Conductor-withstand capabilities


The I2T values (short-time rating or withstand rating) of the EGC sizes are between 13 and 28 times their nominal continuous rating based on a value of 1 ampere (A) for every 42.25 circular mils of conductor. The Insulated Cable Engineers Association (ICEA) established and used this value to develop the 5-second withstand rating for insulated conductors. Using this formula, a 5-second rating can be established for insulated conductors covered in the NEC. This is the proven conductor-withstand formula developed through extensive testing and data collection by the ICEA. The value of 42.25 circular mils is applicable to insulated conductors. The value is 29.1 circular mils for uninsulated conductors based on the ICEA findings.


For example, to determine the 5-second withstand rating of a 4 AWG insulated conductor, use the values in the third column of NEC Table 8, Chapter 9, to determine the circular mil area of a 4 AWG conductor. The value is 41,740 centimeters (cm). Take 41,740 cm and divide it by 42.25 cm, and the result is 987.9A, which is the current that can be carried safely for 5 seconds by a 4 AWG conductor. Five seconds is a long time for any overcurrent device to open. Overcurrent protection typically operates in cycles or fractions of a cycle. Using the actual time characteristics of the overcurrent device in the withstand formula can result in a value of amperes the wire-type EGC can safely carry without damage. The faster the overcurrent device operates, the more fault current the conductor can carry safely without conductor degradation or annealing. This point emphasizes that there are additional factors such as voltage drop and higher amounts of fault current in systems that could result in the EGC sizes in Table 250.122 being insufficient. Good engineering designs sometimes require a careful study and selection of overcurrent protection in conjunction with sufficiently sized EGCs that will ensure fast and effective operation of OCPDs in short-circuit or ground-fault conditions.


EGC sizing to meet Code


In addition to the engineering basics of providing an effective ground-fault current path, meeting the Table 250.122 minimums is essential. The driving text of Section 250.122 is that the minimum size required for wire-type EGCs is not to be less than the values in Table 250.122. In no case are the EGCs required to be larger than the circuit conductors supplying the equipment. 

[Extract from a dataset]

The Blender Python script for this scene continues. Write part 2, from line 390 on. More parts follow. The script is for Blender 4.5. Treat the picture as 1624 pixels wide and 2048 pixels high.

It is important to mention parallel arrangements and their relationship to the circuit. The EGC is never required to be larger than the circuit conductors. Where circuit conductors are installed in parallel to create the equivalent of a larger circuit conductor, the size of the circuit conductor is the total area of all individual conductors in parallel that create the larger circuit conductor using multiple parallel paths. The NEC does not permit conductors to be installed in parallel to create an EGC. The EGC in each set of a parallel installation must be full size based on the rating of the OCPD protecting the feeder or branch circuit.

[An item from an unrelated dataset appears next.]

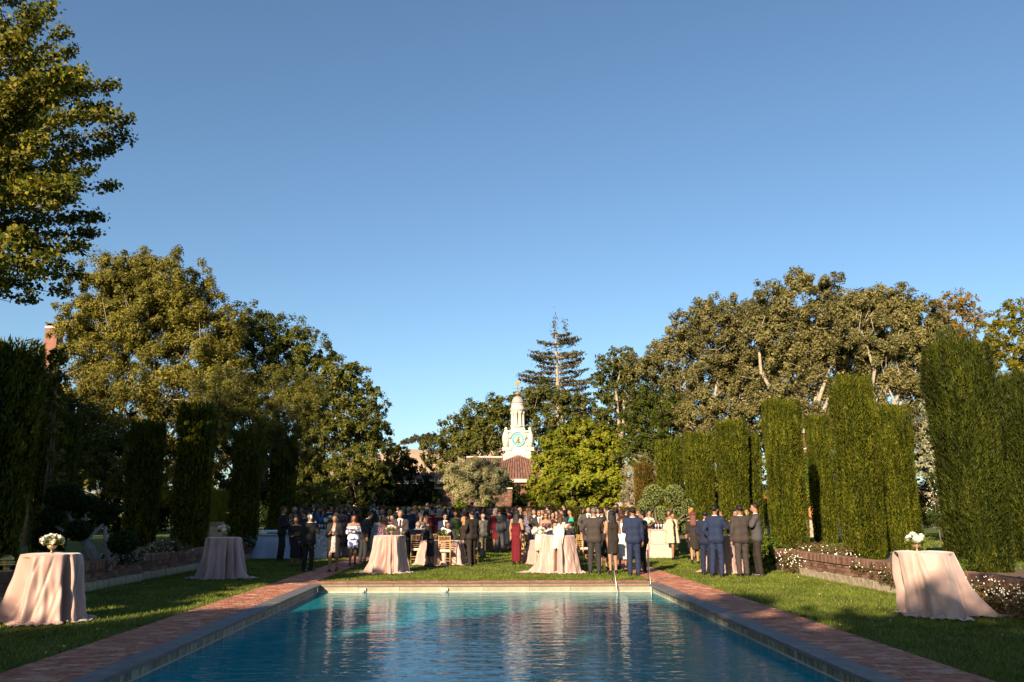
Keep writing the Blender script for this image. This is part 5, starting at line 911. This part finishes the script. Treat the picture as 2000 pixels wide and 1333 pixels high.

Using Table 250.122 requires knowing the rating of the overcurrent device protecting the branch circuit or feeder. The appropriate column for copper as compared with aluminum EGCs should be used. Always meet the minimum sizes required for wire-type EGCs, and when circumstances warrant it, it is a good practice and may be necessary to verify the EGC’s withstand capabilities. For additional information about short-circuit characteristics and capabilities of cables, refer to the ANSI/ICEA publication P-32-382-2007 in addition to the ICEA website at www.icea.net.